> _EXERCISE_: Copy every line of the following data that includes the string "Python".

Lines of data
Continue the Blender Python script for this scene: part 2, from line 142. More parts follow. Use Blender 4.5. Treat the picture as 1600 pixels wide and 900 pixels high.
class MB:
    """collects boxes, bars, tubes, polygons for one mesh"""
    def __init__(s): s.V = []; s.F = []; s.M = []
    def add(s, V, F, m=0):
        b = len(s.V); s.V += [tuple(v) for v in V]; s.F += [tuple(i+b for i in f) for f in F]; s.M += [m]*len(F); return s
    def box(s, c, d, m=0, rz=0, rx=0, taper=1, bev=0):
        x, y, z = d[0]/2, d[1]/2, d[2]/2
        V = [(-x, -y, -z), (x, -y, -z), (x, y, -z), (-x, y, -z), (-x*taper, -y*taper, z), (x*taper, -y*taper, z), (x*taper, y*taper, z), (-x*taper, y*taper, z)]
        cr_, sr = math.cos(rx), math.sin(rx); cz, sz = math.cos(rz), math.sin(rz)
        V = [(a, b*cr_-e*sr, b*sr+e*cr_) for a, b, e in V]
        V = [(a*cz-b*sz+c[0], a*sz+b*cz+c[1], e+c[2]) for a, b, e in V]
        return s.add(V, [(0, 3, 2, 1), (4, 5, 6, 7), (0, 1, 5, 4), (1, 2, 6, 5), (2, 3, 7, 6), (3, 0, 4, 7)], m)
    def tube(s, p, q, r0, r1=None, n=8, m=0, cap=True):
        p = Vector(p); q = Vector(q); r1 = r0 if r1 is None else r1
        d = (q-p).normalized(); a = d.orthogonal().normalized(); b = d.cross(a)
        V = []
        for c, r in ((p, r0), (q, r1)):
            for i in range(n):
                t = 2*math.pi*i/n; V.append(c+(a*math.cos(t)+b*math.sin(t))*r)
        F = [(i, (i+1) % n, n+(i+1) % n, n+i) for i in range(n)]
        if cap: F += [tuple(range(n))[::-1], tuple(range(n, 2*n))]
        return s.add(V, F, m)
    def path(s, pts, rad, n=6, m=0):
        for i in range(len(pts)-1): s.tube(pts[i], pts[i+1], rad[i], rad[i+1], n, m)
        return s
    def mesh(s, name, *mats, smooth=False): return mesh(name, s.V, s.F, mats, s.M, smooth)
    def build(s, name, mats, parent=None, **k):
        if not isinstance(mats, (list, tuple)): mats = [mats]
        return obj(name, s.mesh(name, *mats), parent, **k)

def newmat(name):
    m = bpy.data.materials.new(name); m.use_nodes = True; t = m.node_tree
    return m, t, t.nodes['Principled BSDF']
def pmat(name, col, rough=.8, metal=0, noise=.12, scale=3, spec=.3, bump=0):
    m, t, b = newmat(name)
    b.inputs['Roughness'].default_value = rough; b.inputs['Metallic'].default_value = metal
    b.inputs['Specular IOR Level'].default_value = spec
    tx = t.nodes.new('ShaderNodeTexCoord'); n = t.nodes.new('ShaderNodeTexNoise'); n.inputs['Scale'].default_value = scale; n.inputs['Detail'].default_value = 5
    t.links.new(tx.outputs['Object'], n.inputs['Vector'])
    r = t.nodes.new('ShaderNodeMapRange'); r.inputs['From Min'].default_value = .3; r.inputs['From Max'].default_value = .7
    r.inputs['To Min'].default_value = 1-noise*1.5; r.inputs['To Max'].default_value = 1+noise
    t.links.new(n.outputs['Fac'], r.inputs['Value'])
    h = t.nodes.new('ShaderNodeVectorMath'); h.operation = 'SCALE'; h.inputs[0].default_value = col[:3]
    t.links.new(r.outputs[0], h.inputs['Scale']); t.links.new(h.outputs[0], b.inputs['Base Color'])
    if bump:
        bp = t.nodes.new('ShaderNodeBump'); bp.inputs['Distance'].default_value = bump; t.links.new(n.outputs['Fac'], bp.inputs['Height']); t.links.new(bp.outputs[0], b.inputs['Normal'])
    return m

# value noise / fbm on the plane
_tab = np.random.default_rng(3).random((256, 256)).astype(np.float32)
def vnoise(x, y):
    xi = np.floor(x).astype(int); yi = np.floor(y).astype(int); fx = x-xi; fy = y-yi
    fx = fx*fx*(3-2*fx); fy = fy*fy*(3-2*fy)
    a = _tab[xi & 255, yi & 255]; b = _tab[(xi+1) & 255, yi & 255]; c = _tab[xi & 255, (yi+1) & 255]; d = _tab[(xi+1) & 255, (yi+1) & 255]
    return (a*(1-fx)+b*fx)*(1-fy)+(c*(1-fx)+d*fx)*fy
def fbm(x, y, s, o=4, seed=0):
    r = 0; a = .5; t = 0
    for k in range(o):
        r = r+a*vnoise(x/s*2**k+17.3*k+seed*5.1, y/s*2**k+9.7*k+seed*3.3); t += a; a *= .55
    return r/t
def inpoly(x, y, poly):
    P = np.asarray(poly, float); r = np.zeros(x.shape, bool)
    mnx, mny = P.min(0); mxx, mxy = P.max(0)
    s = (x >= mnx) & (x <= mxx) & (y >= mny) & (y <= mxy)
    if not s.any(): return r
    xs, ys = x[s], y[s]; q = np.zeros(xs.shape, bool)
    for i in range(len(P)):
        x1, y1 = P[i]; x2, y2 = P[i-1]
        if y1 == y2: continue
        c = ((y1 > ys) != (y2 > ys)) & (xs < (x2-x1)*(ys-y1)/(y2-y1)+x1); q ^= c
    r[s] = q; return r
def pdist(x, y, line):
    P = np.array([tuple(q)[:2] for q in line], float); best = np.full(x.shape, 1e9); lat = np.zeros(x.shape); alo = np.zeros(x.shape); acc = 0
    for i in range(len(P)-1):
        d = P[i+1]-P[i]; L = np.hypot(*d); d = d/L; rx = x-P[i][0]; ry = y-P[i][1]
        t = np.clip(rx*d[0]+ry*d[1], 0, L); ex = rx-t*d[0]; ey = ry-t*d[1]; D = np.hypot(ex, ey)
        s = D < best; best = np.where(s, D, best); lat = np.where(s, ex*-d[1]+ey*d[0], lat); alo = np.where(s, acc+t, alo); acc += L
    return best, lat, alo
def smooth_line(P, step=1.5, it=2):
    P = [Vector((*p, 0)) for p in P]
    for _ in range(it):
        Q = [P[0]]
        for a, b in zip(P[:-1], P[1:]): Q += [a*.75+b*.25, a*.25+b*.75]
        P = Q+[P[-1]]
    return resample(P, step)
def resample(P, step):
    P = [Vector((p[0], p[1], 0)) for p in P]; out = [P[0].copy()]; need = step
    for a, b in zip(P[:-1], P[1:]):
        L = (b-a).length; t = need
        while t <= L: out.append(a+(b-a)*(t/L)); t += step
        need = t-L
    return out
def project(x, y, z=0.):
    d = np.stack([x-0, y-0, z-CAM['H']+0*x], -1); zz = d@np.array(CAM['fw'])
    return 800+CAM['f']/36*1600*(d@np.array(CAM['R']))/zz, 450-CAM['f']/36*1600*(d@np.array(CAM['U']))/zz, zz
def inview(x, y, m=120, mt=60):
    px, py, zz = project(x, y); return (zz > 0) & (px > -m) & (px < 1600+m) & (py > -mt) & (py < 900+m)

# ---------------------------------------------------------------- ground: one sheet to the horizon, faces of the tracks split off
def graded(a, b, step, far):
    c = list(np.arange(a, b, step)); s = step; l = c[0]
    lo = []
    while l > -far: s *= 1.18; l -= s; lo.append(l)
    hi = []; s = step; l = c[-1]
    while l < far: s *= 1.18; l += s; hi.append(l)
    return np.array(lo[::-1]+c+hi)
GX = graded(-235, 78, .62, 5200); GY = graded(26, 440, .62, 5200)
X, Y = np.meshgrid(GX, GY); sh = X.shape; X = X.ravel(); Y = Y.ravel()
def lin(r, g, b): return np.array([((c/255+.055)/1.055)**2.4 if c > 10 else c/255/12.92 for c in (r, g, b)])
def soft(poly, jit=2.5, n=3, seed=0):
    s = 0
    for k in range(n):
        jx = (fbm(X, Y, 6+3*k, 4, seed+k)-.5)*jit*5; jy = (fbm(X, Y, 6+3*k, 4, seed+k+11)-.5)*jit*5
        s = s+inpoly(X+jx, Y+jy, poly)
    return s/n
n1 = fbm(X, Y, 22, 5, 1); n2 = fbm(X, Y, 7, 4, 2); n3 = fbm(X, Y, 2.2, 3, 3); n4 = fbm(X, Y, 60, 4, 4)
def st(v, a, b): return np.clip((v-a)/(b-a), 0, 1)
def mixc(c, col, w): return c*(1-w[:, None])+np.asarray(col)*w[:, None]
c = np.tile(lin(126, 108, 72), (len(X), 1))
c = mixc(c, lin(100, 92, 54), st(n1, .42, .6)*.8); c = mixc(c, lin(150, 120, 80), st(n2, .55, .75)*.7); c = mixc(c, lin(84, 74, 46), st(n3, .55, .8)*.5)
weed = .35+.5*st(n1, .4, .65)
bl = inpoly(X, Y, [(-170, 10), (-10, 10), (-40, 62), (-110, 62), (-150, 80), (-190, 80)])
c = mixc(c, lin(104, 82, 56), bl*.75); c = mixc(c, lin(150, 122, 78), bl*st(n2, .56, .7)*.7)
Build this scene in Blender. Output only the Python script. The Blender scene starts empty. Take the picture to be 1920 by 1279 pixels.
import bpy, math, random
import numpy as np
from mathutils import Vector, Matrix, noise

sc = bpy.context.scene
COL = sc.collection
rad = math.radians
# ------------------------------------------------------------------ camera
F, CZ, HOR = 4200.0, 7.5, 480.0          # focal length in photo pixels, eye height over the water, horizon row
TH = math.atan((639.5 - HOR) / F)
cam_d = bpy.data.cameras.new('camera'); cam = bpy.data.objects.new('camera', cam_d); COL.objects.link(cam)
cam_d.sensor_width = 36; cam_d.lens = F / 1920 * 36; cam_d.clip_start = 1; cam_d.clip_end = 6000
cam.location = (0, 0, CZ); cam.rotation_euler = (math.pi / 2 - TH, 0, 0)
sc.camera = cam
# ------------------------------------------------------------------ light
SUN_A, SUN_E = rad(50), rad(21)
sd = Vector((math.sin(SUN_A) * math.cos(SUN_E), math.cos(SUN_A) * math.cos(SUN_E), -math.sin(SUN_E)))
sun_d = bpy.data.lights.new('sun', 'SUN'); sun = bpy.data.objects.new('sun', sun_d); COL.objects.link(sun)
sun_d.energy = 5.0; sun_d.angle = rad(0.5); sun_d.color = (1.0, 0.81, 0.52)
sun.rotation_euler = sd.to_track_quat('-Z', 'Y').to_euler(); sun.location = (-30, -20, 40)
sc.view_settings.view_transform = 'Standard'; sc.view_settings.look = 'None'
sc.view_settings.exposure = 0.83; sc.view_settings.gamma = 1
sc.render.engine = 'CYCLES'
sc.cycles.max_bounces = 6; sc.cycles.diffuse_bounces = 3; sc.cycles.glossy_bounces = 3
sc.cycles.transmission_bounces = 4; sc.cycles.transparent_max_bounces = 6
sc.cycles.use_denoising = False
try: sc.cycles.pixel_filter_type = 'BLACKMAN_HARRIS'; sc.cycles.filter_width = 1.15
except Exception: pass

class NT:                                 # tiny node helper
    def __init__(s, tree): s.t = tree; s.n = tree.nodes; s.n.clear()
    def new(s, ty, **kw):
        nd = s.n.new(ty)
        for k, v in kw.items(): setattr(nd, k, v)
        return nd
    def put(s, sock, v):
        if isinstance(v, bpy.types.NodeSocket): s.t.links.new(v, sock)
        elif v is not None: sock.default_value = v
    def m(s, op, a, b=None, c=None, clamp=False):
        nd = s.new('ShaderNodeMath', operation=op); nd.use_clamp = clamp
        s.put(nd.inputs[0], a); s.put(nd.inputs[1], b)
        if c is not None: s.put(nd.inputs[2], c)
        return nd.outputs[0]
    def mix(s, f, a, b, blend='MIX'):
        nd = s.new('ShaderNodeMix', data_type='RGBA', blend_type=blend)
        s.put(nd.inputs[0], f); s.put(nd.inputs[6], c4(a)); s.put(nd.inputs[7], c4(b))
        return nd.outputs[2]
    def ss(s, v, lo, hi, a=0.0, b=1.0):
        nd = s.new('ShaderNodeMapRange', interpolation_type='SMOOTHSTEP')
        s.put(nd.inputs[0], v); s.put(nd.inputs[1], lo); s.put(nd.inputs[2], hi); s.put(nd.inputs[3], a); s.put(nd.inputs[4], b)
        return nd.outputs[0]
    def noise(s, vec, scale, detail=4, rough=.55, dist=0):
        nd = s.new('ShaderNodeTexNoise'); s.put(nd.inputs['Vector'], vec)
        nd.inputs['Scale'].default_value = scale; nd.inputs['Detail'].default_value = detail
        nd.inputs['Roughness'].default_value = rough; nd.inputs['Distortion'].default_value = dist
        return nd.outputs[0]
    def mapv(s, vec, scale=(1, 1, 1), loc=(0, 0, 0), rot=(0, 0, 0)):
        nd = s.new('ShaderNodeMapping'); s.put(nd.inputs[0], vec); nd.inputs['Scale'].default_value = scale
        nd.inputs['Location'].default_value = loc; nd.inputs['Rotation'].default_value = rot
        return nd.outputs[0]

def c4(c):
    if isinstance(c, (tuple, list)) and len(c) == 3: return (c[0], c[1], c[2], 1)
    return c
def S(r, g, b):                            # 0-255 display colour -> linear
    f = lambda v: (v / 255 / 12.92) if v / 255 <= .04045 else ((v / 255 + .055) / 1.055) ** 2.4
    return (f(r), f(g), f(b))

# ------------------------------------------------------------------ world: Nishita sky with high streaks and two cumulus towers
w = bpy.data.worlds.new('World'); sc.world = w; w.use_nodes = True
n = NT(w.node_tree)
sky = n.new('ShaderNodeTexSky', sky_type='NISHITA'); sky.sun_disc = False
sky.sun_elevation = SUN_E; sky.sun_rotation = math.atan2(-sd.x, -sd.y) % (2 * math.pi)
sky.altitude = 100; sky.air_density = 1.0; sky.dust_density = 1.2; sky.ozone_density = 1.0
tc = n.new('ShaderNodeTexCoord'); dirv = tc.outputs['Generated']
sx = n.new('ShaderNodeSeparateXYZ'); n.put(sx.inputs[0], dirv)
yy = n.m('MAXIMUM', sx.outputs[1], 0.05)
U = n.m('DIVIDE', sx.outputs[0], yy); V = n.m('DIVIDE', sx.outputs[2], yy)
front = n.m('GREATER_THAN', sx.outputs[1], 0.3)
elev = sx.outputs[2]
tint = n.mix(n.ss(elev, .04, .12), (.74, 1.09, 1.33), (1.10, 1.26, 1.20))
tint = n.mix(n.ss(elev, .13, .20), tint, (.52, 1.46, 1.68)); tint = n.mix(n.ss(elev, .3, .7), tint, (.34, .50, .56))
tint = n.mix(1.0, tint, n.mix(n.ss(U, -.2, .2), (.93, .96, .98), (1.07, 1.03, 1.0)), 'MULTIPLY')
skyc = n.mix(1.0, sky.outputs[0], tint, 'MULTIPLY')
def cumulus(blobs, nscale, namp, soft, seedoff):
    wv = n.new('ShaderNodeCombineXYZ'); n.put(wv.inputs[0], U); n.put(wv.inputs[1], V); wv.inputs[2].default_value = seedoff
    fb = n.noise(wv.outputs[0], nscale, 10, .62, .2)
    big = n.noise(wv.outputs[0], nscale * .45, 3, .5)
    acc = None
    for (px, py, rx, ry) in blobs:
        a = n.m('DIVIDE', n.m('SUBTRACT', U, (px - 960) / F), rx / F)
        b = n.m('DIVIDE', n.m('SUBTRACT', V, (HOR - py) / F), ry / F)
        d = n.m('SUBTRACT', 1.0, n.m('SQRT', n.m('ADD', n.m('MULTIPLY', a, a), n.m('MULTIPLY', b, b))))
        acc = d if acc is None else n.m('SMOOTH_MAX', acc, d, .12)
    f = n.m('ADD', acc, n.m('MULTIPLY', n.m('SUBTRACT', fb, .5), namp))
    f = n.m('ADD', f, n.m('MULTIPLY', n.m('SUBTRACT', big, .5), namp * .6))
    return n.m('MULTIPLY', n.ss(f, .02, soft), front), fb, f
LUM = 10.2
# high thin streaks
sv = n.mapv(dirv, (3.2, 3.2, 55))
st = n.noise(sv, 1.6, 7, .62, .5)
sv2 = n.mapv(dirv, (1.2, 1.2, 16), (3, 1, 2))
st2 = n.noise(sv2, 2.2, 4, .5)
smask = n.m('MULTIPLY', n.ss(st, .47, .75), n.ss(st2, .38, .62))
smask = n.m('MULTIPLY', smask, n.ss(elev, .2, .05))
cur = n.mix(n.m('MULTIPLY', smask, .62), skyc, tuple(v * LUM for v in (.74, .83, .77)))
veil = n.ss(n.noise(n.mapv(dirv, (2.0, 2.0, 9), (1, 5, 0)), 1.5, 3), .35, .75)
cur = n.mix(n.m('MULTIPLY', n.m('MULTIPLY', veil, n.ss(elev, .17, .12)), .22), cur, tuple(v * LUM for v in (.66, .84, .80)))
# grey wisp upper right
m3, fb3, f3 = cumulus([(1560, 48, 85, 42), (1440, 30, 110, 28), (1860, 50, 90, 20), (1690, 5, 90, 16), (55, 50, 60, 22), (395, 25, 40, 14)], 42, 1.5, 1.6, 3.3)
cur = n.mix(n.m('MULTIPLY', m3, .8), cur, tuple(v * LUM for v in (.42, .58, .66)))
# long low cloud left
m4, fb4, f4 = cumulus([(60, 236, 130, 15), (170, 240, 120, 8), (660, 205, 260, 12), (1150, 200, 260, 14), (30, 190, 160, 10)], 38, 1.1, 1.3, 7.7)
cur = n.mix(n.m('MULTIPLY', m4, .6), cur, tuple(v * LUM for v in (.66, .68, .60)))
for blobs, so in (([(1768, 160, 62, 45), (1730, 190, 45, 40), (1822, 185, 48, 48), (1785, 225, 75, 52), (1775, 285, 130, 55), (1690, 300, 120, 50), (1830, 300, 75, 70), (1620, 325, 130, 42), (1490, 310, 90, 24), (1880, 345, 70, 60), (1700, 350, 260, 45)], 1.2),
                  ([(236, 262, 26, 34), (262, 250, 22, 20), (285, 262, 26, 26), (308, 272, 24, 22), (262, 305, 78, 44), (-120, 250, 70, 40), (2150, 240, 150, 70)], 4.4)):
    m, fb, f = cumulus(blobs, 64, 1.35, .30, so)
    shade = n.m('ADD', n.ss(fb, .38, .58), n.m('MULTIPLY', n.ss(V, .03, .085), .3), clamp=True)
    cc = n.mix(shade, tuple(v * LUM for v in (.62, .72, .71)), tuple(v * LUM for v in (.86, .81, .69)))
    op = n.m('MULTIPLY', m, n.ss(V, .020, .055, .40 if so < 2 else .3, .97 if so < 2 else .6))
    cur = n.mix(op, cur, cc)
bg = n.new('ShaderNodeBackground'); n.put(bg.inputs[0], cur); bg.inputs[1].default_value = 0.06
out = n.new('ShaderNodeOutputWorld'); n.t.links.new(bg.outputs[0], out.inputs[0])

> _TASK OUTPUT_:
Continue the Blender Python script for this scene: part 2, from line 142. More parts follow. Use Blender 4.5. Treat the picture as 1600 pixels wide and 900 pixels high.
Build this scene in Blender. Output only the Python script. The Blender scene starts empty. Take the picture to be 1920 by 1279 pixels.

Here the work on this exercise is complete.